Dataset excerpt
====

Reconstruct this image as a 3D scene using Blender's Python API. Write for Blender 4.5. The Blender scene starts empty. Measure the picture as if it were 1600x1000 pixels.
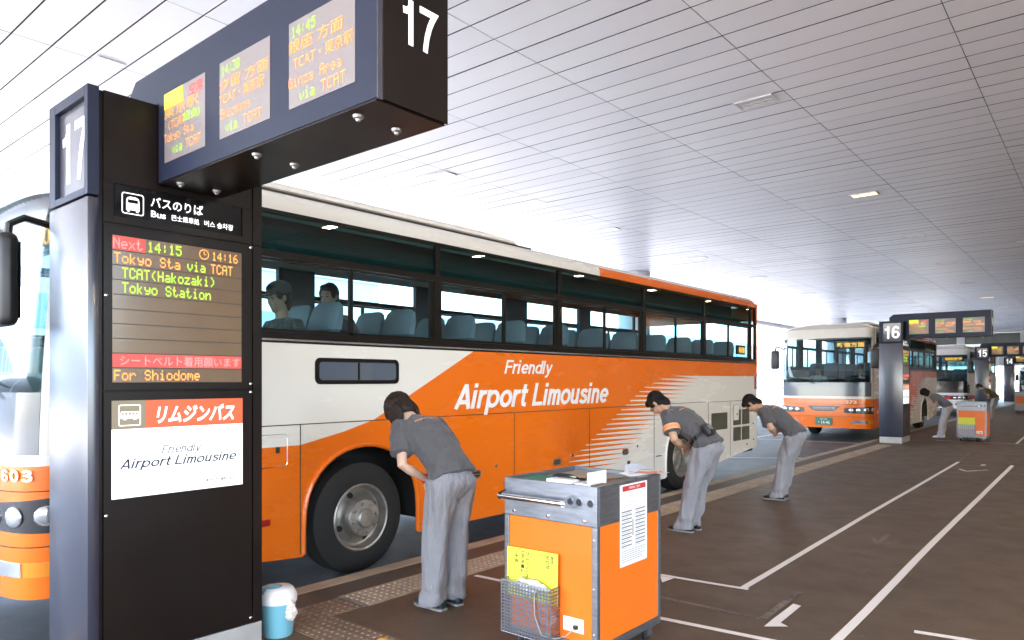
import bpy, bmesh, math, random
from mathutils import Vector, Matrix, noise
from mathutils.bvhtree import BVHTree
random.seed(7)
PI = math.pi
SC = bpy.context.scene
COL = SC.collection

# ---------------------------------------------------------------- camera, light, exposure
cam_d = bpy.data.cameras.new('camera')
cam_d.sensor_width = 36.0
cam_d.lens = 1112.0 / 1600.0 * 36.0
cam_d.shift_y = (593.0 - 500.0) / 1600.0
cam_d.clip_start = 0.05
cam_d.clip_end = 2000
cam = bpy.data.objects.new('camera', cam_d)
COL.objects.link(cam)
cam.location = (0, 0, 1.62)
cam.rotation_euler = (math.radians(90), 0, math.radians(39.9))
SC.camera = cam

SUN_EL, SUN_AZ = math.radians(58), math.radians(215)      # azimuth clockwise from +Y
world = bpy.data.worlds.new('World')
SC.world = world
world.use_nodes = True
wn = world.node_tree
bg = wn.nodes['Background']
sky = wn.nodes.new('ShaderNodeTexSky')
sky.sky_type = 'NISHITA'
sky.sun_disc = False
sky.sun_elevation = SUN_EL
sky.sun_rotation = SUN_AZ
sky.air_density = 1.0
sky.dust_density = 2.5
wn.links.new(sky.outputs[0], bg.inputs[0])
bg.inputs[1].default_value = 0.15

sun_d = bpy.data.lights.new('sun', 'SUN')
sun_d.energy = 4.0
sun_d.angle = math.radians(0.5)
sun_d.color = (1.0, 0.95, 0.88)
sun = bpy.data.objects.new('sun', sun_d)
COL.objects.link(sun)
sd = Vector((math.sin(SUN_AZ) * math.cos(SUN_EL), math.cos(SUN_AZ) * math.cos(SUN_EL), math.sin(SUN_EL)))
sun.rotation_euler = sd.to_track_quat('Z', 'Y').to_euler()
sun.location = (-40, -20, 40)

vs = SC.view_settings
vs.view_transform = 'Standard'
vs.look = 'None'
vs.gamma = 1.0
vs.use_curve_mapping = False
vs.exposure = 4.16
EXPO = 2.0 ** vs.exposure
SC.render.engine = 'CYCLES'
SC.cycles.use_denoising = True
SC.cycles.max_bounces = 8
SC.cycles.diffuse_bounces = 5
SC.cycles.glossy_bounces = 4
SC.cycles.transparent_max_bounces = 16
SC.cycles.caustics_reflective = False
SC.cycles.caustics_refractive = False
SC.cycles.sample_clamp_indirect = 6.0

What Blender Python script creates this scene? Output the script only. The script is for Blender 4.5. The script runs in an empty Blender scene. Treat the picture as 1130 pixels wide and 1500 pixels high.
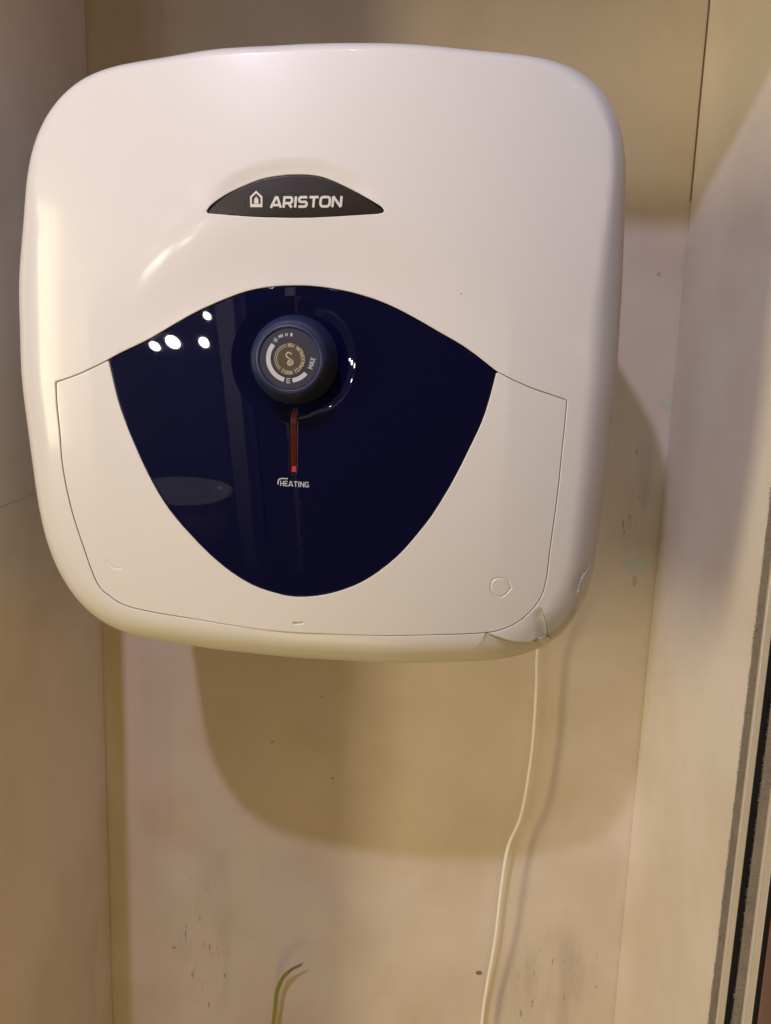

====

# REQUIRED WORK
Write every entry out again exactly, dropping the pictures.

# EXERCISE OUTPUT
Reconstruct this image as a 3D scene using Blender's Python API. Write for Blender 4.5. The Blender scene starts empty. Measure the picture as if it were 1600x1000 pixels.
import bpy, bmesh, math, random
from mathutils import Vector, Matrix, noise
from mathutils.bvhtree import BVHTree
random.seed(7)
PI = math.pi
SC = bpy.context.scene
COL = SC.collection

# ---------------------------------------------------------------- camera, light, exposure
cam_d = bpy.data.cameras.new('camera')
cam_d.sensor_width = 36.0
cam_d.lens = 1112.0 / 1600.0 * 36.0
cam_d.shift_y = (593.0 - 500.0) / 1600.0
cam_d.clip_start = 0.05
cam_d.clip_end = 2000
cam = bpy.data.objects.new('camera', cam_d)
COL.objects.link(cam)
cam.location = (0, 0, 1.62)
cam.rotation_euler = (math.radians(90), 0, math.radians(39.9))
SC.camera = cam

SUN_EL, SUN_AZ = math.radians(58), math.radians(215)      # azimuth clockwise from +Y
world = bpy.data.worlds.new('World')
SC.world = world
world.use_nodes = True
wn = world.node_tree
bg = wn.nodes['Background']
sky = wn.nodes.new('ShaderNodeTexSky')
sky.sky_type = 'NISHITA'
sky.sun_disc = False
sky.sun_elevation = SUN_EL
sky.sun_rotation = SUN_AZ
sky.air_density = 1.0
sky.dust_density = 2.5
wn.links.new(sky.outputs[0], bg.inputs[0])
bg.inputs[1].default_value = 0.15

sun_d = bpy.data.lights.new('sun', 'SUN')
sun_d.energy = 4.0
sun_d.angle = math.radians(0.5)
sun_d.color = (1.0, 0.95, 0.88)
sun = bpy.data.objects.new('sun', sun_d)
COL.objects.link(sun)
sd = Vector((math.sin(SUN_AZ) * math.cos(SUN_EL), math.cos(SUN_AZ) * math.cos(SUN_EL), math.sin(SUN_EL)))
sun.rotation_euler = sd.to_track_quat('Z', 'Y').to_euler()
sun.location = (-40, -20, 40)

vs = SC.view_settings
vs.view_transform = 'Standard'
vs.look = 'None'
vs.gamma = 1.0
vs.use_curve_mapping = False
vs.exposure = 4.16
EXPO = 2.0 ** vs.exposure
SC.render.engine = 'CYCLES'
SC.cycles.use_denoising = True
SC.cycles.max_bounces = 8
SC.cycles.diffuse_bounces = 5
SC.cycles.glossy_bounces = 4
SC.cycles.transparent_max_bounces = 16
SC.cycles.caustics_reflective = False
SC.cycles.caustics_refractive = False
SC.cycles.sample_clamp_indirect = 6.0

What Blender Python script creates this scene? Output the script only. The script is for Blender 4.5. The script runs in an empty Blender scene. Treat the picture as 1130 pixels wide and 1500 pixels high.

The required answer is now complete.